La seconde étape est la foi amenée par l’écoute directe de la parole de Jésus: «Ils furent encore beaucoup plus nombreux à croire à case de sa parole à lui.» Le témoignage indirect de celui qui a entendu la parole n’est pas suffisant: il n’amène qu’à un premier pas dans la foi qui doit être confortée par la fréquentation directe de la Parole. Ce n’est qu’en en entrant soi-même en contact personnel et direct avec Jésus, le Verbe de Dieu fait chair qu’on devient vraiment croyant. Ce progrès dans la foi se matérialise par l’attribution d’un nouveau titre à Jésus. Celui-ci n’est plus seulement désigné comme «le Messie» mais comme «le Sauveur du monde». Ce titre n’est employé pour désigner Jésus dans le Nouveau Testament qu’à deux reprises, les deux fois dans des textes attribués à saint Jean. L’autre occurrence se trouve en effet dans la première lettre de saint Jean en (1 Jn 4,14): «Quant à nous, nous avons vu et nous attestons que le Père a envoyé son Fils comme Sauveur du monde.» Par rapport au titre de Messie qui ne se comprend que dans le contexte culturel de la révélation biblique (juive voire samaritaine dans la mesure où les Samaritains considèrent à l’instar des Juifs les livres de la Torah comme Écritures Saintes), celui de Sauveur du monde a une valeur plus universelle et suggère que Jésus n’est pas venu seulement pour les Juifs mais aussi pour les Samaritains et même les païens. Ce titre correspond aussi à al manière Jésus lui-même a défini sa mission à Nicodème en Jn 3,17: «Car Dieu a envoyé son Fils dans le monde, non pas pour juger le monde mais pour que, par lui,; le monde soit sauvé.»

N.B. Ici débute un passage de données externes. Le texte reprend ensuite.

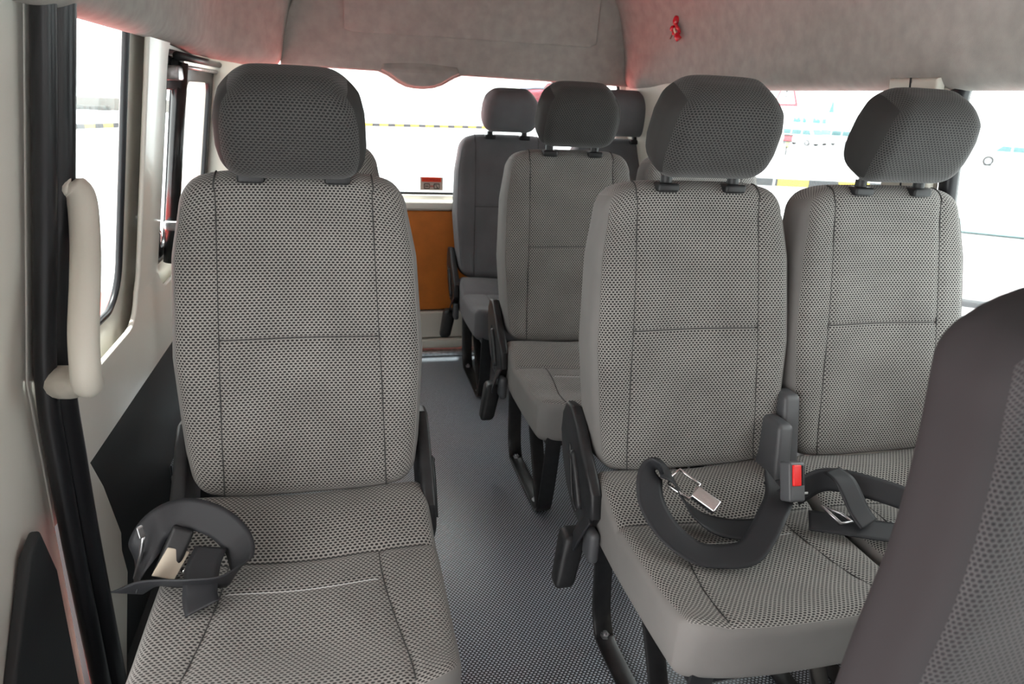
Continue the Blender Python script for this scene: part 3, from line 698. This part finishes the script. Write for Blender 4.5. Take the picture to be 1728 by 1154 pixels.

Le récit de la rencontre de Jésus avec la Samaritaine marque une découverte progressive de Jésus par ses interlocuteurs. D’abord perçu par la femme qu’il rencontre auprès du puits comme un Juif, Jésus est ensuite reconnu par elle comme un prophète puis se définit lui-même comme le Messie avant d’être désigné par les habitants de la ville de Samarie comme le Sauveur du Monde. C’est donc à un véritable parcours de foi que nous invite ce texte à la suite de la Samaritaine et de ces compatriotes ces mal-croyants méprisés par les Juifs qui se révèlent ouverts à révélation de Dieu en son Fils unique Jésus-Christ.